◆ **DESCRIPTION OF THE TASK**
Produce the listing below again, exactly as shown.

***** COLLECTED MATERIAL

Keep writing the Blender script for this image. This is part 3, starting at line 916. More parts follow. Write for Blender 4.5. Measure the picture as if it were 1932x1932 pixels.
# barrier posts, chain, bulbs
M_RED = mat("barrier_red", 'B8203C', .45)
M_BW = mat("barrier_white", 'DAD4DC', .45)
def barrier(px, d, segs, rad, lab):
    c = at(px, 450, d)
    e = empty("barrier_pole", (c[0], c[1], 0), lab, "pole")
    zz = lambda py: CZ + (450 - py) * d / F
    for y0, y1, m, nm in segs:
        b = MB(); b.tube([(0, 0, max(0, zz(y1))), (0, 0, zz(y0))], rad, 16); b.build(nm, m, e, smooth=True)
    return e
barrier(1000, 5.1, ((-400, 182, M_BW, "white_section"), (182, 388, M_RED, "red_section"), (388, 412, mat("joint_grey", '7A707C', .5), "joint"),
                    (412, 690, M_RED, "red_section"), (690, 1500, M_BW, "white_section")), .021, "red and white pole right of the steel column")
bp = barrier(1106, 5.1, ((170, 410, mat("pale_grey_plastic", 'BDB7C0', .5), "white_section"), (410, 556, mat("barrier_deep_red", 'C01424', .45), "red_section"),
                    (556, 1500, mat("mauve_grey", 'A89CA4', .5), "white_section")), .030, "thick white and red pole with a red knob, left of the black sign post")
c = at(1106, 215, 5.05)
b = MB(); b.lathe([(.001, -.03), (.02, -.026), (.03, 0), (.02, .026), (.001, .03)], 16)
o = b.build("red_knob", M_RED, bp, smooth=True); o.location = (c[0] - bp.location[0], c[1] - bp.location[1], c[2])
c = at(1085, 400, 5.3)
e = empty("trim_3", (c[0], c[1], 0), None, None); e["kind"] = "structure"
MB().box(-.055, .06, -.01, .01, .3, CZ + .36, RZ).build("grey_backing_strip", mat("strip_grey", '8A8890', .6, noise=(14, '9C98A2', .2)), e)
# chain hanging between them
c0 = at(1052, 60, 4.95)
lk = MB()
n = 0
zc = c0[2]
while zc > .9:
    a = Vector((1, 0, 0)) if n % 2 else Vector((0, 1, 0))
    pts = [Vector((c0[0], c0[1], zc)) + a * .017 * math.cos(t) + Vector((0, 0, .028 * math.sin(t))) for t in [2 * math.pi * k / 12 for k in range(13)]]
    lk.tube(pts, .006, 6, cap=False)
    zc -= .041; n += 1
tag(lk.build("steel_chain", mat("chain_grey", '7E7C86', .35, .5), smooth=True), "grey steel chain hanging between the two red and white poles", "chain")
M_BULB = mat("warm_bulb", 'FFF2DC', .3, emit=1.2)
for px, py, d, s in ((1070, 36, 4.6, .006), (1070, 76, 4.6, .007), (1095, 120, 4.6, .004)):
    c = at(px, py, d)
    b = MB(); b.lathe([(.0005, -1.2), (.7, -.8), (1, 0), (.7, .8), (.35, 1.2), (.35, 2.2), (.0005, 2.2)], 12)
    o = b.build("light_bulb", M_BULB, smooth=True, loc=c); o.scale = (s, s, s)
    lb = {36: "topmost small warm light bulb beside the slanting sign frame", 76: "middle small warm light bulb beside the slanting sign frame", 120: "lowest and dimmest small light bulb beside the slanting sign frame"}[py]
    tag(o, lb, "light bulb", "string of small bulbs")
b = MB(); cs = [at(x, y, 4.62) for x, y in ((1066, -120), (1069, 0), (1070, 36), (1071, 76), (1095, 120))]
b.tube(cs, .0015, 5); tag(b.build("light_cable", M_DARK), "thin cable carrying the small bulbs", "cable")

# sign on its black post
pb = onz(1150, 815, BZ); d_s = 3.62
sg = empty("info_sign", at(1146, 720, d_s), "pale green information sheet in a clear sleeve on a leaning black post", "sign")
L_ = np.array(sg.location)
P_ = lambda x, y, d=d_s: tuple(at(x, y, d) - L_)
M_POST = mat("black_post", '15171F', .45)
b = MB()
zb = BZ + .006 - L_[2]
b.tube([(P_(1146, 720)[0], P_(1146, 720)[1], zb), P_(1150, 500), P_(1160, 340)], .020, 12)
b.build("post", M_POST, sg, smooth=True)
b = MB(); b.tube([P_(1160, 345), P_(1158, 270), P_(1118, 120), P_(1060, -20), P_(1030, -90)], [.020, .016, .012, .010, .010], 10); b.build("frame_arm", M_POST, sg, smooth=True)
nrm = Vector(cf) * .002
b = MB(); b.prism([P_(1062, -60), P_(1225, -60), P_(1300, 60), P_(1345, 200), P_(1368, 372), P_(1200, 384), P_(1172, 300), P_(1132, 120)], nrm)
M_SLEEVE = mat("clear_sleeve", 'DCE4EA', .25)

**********

◆ **WRITTEN REPLY**
Keep writing the Blender script for this image. This is part 3, starting at line 916. More parts follow. Write for Blender 4.5. Measure the picture as if it were 1932x1932 pixels.
# barrier posts, chain, bulbs
M_RED = mat("barrier_red", 'B8203C', .45)
M_BW = mat("barrier_white", 'DAD4DC', .45)
def barrier(px, d, segs, rad, lab):
    c = at(px, 450, d)
    e = empty("barrier_pole", (c[0], c[1], 0), lab, "pole")
    zz = lambda py: CZ + (450 - py) * d / F
    for y0, y1, m, nm in segs:
        b = MB(); b.tube([(0, 0, max(0, zz(y1))), (0, 0, zz(y0))], rad, 16); b.build(nm, m, e, smooth=True)
    return e
barrier(1000, 5.1, ((-400, 182, M_BW, "white_section"), (182, 388, M_RED, "red_section"), (388, 412, mat("joint_grey", '7A707C', .5), "joint"),
                    (412, 690, M_RED, "red_section"), (690, 1500, M_BW, "white_section")), .021, "red and white pole right of the steel column")
bp = barrier(1106, 5.1, ((170, 410, mat("pale_grey_plastic", 'BDB7C0', .5), "white_section"), (410, 556, mat("barrier_deep_red", 'C01424', .45), "red_section"),
                    (556, 1500, mat("mauve_grey", 'A89CA4', .5), "white_section")), .030, "thick white and red pole with a red knob, left of the black sign post")
c = at(1106, 215, 5.05)
b = MB(); b.lathe([(.001, -.03), (.02, -.026), (.03, 0), (.02, .026), (.001, .03)], 16)
o = b.build("red_knob", M_RED, bp, smooth=True); o.location = (c[0] - bp.location[0], c[1] - bp.location[1], c[2])
c = at(1085, 400, 5.3)
e = empty("trim_3", (c[0], c[1], 0), None, None); e["kind"] = "structure"
MB().box(-.055, .06, -.01, .01, .3, CZ + .36, RZ).build("grey_backing_strip", mat("strip_grey", '8A8890', .6, noise=(14, '9C98A2', .2)), e)
# chain hanging between them
c0 = at(1052, 60, 4.95)
lk = MB()
n = 0
zc = c0[2]
while zc > .9:
    a = Vector((1, 0, 0)) if n % 2 else Vector((0, 1, 0))
    pts = [Vector((c0[0], c0[1], zc)) + a * .017 * math.cos(t) + Vector((0, 0, .028 * math.sin(t))) for t in [2 * math.pi * k / 12 for k in range(13)]]
    lk.tube(pts, .006, 6, cap=False)
    zc -= .041; n += 1
tag(lk.build("steel_chain", mat("chain_grey", '7E7C86', .35, .5), smooth=True), "grey steel chain hanging between the two red and white poles", "chain")
M_BULB = mat("warm_bulb", 'FFF2DC', .3, emit=1.2)
for px, py, d, s in ((1070, 36, 4.6, .006), (1070, 76, 4.6, .007), (1095, 120, 4.6, .004)):
    c = at(px, py, d)
    b = MB(); b.lathe([(.0005, -1.2), (.7, -.8), (1, 0), (.7, .8), (.35, 1.2), (.35, 2.2), (.0005, 2.2)], 12)
    o = b.build("light_bulb", M_BULB, smooth=True, loc=c); o.scale = (s, s, s)
    lb = {36: "topmost small warm light bulb beside the slanting sign frame", 76: "middle small warm light bulb beside the slanting sign frame", 120: "lowest and dimmest small light bulb beside the slanting sign frame"}[py]
    tag(o, lb, "light bulb", "string of small bulbs")
b = MB(); cs = [at(x, y, 4.62) for x, y in ((1066, -120), (1069, 0), (1070, 36), (1071, 76), (1095, 120))]
b.tube(cs, .0015, 5); tag(b.build("light_cable", M_DARK), "thin cable carrying the small bulbs", "cable")

# sign on its black post
pb = onz(1150, 815, BZ); d_s = 3.62
sg = empty("info_sign", at(1146, 720, d_s), "pale green information sheet in a clear sleeve on a leaning black post", "sign")
L_ = np.array(sg.location)
P_ = lambda x, y, d=d_s: tuple(at(x, y, d) - L_)
M_POST = mat("black_post", '15171F', .45)
b = MB()
zb = BZ + .006 - L_[2]
b.tube([(P_(1146, 720)[0], P_(1146, 720)[1], zb), P_(1150, 500), P_(1160, 340)], .020, 12)
b.build("post", M_POST, sg, smooth=True)
b = MB(); b.tube([P_(1160, 345), P_(1158, 270), P_(1118, 120), P_(1060, -20), P_(1030, -90)], [.020, .016, .012, .010, .010], 10); b.build("frame_arm", M_POST, sg, smooth=True)
nrm = Vector(cf) * .002
b = MB(); b.prism([P_(1062, -60), P_(1225, -60), P_(1300, 60), P_(1345, 200), P_(1368, 372), P_(1200, 384), P_(1172, 300), P_(1132, 120)], nrm)
M_SLEEVE = mat("clear_sleeve", 'DCE4EA', .25)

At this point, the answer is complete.